**Problem requirements**
Copy exactly the lines from the first line of the records below through the line containing "return v * math.cos(a)", including both, and nothing else.
start
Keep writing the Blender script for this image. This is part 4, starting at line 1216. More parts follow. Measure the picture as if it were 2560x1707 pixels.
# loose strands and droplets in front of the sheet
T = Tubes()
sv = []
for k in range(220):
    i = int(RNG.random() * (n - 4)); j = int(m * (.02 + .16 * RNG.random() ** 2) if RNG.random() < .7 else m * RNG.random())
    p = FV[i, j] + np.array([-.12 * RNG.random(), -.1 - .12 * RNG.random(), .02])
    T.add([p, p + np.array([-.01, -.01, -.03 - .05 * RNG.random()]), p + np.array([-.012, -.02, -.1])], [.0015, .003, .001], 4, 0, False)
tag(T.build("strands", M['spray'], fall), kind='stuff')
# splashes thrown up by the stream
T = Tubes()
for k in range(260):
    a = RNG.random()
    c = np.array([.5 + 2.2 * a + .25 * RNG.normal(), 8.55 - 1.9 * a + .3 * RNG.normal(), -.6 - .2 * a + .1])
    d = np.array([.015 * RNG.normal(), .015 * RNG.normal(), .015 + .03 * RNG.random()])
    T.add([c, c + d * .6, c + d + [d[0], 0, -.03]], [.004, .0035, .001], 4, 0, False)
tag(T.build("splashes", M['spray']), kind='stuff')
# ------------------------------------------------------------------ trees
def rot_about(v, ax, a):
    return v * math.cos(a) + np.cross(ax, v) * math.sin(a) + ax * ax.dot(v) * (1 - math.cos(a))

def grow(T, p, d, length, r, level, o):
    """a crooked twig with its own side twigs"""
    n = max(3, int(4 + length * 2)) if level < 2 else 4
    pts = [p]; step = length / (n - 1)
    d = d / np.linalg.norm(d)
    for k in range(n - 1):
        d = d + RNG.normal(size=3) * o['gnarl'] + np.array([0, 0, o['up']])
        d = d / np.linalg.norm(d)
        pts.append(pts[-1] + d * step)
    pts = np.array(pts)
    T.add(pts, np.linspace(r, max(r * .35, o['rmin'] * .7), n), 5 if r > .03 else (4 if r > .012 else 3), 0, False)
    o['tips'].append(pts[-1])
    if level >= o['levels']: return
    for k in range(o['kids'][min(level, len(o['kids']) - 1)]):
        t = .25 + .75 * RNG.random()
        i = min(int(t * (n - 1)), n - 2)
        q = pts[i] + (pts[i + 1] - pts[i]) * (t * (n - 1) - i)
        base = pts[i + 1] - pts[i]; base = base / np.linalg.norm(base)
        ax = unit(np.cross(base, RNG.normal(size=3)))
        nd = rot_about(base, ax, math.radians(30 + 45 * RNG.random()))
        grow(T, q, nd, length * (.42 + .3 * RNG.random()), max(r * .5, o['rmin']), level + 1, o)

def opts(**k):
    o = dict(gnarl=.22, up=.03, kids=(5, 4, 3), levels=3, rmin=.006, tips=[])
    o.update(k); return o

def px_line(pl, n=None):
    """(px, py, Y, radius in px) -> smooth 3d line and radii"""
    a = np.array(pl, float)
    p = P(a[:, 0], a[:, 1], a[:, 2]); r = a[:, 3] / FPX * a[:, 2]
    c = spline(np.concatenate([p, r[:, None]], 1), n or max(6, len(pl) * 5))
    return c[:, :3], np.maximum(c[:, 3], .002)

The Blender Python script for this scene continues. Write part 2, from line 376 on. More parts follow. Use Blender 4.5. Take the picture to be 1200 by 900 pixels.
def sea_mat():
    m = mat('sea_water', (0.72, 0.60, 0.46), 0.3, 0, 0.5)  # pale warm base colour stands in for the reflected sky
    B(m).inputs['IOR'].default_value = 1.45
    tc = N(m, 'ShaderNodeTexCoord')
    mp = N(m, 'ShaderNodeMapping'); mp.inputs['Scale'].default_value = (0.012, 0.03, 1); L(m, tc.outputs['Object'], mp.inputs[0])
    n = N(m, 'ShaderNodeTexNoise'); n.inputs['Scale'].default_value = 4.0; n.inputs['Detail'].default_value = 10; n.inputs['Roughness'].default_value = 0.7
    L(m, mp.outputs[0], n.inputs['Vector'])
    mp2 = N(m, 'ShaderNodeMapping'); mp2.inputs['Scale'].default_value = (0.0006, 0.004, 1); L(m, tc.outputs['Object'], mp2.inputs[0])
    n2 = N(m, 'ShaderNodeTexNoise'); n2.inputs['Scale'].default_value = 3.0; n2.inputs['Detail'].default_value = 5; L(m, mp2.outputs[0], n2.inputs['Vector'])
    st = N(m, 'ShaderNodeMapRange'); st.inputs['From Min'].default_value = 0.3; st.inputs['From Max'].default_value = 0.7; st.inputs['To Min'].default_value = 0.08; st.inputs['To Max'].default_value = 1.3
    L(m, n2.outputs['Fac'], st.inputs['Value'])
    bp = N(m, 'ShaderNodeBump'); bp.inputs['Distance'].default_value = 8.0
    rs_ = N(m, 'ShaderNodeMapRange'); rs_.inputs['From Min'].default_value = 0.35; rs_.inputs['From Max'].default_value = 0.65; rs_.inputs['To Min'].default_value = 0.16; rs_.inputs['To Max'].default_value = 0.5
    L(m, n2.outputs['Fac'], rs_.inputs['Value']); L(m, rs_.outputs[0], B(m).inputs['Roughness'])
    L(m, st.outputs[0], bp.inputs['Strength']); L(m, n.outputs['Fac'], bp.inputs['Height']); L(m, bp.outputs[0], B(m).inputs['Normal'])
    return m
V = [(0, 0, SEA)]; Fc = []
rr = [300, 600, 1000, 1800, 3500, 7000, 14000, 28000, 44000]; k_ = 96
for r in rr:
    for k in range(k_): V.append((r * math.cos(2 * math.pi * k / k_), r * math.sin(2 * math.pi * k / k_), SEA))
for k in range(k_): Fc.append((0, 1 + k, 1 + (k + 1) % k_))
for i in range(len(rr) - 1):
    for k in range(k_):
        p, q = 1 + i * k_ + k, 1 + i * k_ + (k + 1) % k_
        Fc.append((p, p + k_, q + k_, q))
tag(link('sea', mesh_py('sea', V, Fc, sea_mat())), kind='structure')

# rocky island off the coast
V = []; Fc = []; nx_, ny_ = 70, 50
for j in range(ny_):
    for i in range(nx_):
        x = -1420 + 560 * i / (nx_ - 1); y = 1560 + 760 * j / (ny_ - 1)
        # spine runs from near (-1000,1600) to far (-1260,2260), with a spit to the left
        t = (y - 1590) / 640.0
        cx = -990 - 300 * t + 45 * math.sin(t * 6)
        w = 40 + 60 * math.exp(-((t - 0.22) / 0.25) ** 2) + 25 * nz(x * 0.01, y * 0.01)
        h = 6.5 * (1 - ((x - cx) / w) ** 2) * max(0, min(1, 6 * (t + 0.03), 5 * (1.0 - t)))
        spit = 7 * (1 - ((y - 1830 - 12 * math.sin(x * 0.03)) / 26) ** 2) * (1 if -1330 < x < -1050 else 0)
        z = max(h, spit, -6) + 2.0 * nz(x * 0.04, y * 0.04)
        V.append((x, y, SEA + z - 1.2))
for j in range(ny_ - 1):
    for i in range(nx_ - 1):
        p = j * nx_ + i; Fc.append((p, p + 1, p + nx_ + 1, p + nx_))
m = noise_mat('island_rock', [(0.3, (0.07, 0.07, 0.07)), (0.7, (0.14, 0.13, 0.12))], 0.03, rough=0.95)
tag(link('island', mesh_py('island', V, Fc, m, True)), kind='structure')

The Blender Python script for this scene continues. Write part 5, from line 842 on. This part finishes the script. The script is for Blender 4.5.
end
**Task solution**
Keep writing the Blender script for this image. This is part 4, starting at line 1216. More parts follow. Measure the picture as if it were 2560x1707 pixels.
# loose strands and droplets in front of the sheet
T = Tubes()
sv = []
for k in range(220):
    i = int(RNG.random() * (n - 4)); j = int(m * (.02 + .16 * RNG.random() ** 2) if RNG.random() < .7 else m * RNG.random())
    p = FV[i, j] + np.array([-.12 * RNG.random(), -.1 - .12 * RNG.random(), .02])
    T.add([p, p + np.array([-.01, -.01, -.03 - .05 * RNG.random()]), p + np.array([-.012, -.02, -.1])], [.0015, .003, .001], 4, 0, False)
tag(T.build("strands", M['spray'], fall), kind='stuff')
# splashes thrown up by the stream
T = Tubes()
for k in range(260):
    a = RNG.random()
    c = np.array([.5 + 2.2 * a + .25 * RNG.normal(), 8.55 - 1.9 * a + .3 * RNG.normal(), -.6 - .2 * a + .1])
    d = np.array([.015 * RNG.normal(), .015 * RNG.normal(), .015 + .03 * RNG.random()])
    T.add([c, c + d * .6, c + d + [d[0], 0, -.03]], [.004, .0035, .001], 4, 0, False)
tag(T.build("splashes", M['spray']), kind='stuff')
# ------------------------------------------------------------------ trees
def rot_about(v, ax, a):
    return v * math.cos(a) + np.cross(ax, v) * math.sin(a) + ax * ax.dot(v) * (1 - math.cos(a))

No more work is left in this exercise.